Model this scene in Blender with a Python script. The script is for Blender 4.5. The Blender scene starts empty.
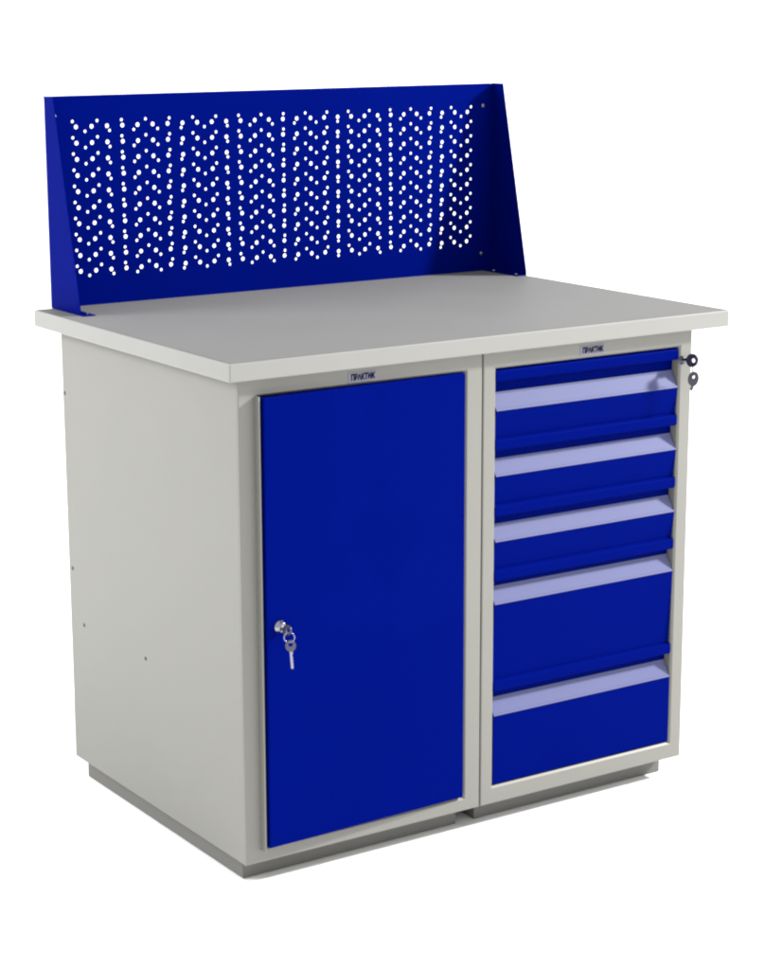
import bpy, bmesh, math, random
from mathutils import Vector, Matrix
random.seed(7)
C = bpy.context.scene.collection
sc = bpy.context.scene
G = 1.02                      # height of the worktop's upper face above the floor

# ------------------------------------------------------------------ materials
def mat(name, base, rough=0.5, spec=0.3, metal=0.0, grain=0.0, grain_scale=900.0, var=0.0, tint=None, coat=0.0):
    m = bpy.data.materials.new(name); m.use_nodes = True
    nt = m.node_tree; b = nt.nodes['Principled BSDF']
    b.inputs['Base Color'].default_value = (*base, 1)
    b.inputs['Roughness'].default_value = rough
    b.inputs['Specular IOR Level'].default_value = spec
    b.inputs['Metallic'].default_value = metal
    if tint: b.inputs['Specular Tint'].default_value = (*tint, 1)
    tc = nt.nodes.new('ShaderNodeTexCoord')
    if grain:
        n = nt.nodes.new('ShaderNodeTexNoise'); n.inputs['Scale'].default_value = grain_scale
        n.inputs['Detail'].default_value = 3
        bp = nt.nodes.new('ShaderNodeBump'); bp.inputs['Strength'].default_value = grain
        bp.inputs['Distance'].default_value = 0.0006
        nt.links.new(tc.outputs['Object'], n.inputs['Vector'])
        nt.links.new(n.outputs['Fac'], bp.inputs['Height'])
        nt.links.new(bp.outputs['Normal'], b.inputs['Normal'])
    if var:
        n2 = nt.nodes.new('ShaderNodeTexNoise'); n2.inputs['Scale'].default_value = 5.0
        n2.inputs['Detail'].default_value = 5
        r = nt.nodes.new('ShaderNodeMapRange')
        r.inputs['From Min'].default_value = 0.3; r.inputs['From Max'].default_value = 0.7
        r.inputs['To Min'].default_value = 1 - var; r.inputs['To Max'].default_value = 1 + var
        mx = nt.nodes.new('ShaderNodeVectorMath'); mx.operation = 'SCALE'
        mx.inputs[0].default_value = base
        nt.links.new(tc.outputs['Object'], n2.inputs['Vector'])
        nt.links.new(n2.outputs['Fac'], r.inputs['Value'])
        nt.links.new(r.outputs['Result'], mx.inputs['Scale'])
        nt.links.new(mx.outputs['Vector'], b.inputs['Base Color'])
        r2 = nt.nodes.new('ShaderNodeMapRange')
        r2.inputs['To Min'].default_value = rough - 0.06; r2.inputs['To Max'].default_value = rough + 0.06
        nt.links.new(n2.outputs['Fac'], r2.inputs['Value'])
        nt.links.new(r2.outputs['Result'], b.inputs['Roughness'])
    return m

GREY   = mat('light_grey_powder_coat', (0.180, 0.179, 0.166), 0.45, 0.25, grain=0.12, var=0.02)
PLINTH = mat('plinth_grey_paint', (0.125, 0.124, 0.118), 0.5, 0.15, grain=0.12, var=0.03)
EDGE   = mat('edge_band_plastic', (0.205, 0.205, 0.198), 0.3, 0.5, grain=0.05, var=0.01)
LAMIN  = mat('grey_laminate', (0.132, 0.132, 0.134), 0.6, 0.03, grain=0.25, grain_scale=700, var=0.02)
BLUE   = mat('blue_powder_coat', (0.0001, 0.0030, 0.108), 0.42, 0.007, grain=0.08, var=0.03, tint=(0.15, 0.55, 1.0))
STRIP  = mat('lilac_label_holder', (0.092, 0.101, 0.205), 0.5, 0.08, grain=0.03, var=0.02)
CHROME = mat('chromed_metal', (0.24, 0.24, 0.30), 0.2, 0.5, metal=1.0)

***

WORK INSTRUCTIONS — Return all of the data exactly as written, and drop the pictures.

RESPONSE TO THIS EXERCISE —
Model this scene in Blender with a Python script. The script is for Blender 4.5. The Blender scene starts empty.
import bpy, bmesh, math, random
from mathutils import Vector, Matrix
random.seed(7)
C = bpy.context.scene.collection
sc = bpy.context.scene
G = 1.02                      # height of the worktop's upper face above the floor

# ------------------------------------------------------------------ materials
def mat(name, base, rough=0.5, spec=0.3, metal=0.0, grain=0.0, grain_scale=900.0, var=0.0, tint=None, coat=0.0):
    m = bpy.data.materials.new(name); m.use_nodes = True
    nt = m.node_tree; b = nt.nodes['Principled BSDF']
    b.inputs['Base Color'].default_value = (*base, 1)
    b.inputs['Roughness'].default_value = rough
    b.inputs['Specular IOR Level'].default_value = spec
    b.inputs['Metallic'].default_value = metal
    if tint: b.inputs['Specular Tint'].default_value = (*tint, 1)
    tc = nt.nodes.new('ShaderNodeTexCoord')
    if grain:
        n = nt.nodes.new('ShaderNodeTexNoise'); n.inputs['Scale'].default_value = grain_scale
        n.inputs['Detail'].default_value = 3
        bp = nt.nodes.new('ShaderNodeBump'); bp.inputs['Strength'].default_value = grain
        bp.inputs['Distance'].default_value = 0.0006
        nt.links.new(tc.outputs['Object'], n.inputs['Vector'])
        nt.links.new(n.outputs['Fac'], bp.inputs['Height'])
        nt.links.new(bp.outputs['Normal'], b.inputs['Normal'])
    if var:
        n2 = nt.nodes.new('ShaderNodeTexNoise'); n2.inputs['Scale'].default_value = 5.0
        n2.inputs['Detail'].default_value = 5
        r = nt.nodes.new('ShaderNodeMapRange')
        r.inputs['From Min'].default_value = 0.3; r.inputs['From Max'].default_value = 0.7
        r.inputs['To Min'].default_value = 1 - var; r.inputs['To Max'].default_value = 1 + var
        mx = nt.nodes.new('ShaderNodeVectorMath'); mx.operation = 'SCALE'
        mx.inputs[0].default_value = base
        nt.links.new(tc.outputs['Object'], n2.inputs['Vector'])
        nt.links.new(n2.outputs['Fac'], r.inputs['Value'])
        nt.links.new(r.outputs['Result'], mx.inputs['Scale'])
        nt.links.new(mx.outputs['Vector'], b.inputs['Base Color'])
        r2 = nt.nodes.new('ShaderNodeMapRange')
        r2.inputs['To Min'].default_value = rough - 0.06; r2.inputs['To Max'].default_value = rough + 0.06
        nt.links.new(n2.outputs['Fac'], r2.inputs['Value'])
        nt.links.new(r2.outputs['Result'], b.inputs['Roughness'])
    return m

GREY   = mat('light_grey_powder_coat', (0.180, 0.179, 0.166), 0.45, 0.25, grain=0.12, var=0.02)
PLINTH = mat('plinth_grey_paint', (0.125, 0.124, 0.118), 0.5, 0.15, grain=0.12, var=0.03)
EDGE   = mat('edge_band_plastic', (0.205, 0.205, 0.198), 0.3, 0.5, grain=0.05, var=0.01)
LAMIN  = mat('grey_laminate', (0.132, 0.132, 0.134), 0.6, 0.03, grain=0.25, grain_scale=700, var=0.02)
BLUE   = mat('blue_powder_coat', (0.0001, 0.0030, 0.108), 0.42, 0.007, grain=0.08, var=0.03, tint=(0.15, 0.55, 1.0))
STRIP  = mat('lilac_label_holder', (0.092, 0.101, 0.205), 0.5, 0.08, grain=0.03, var=0.02)
CHROME = mat('chromed_metal', (0.24, 0.24, 0.30), 0.2, 0.5, metal=1.0)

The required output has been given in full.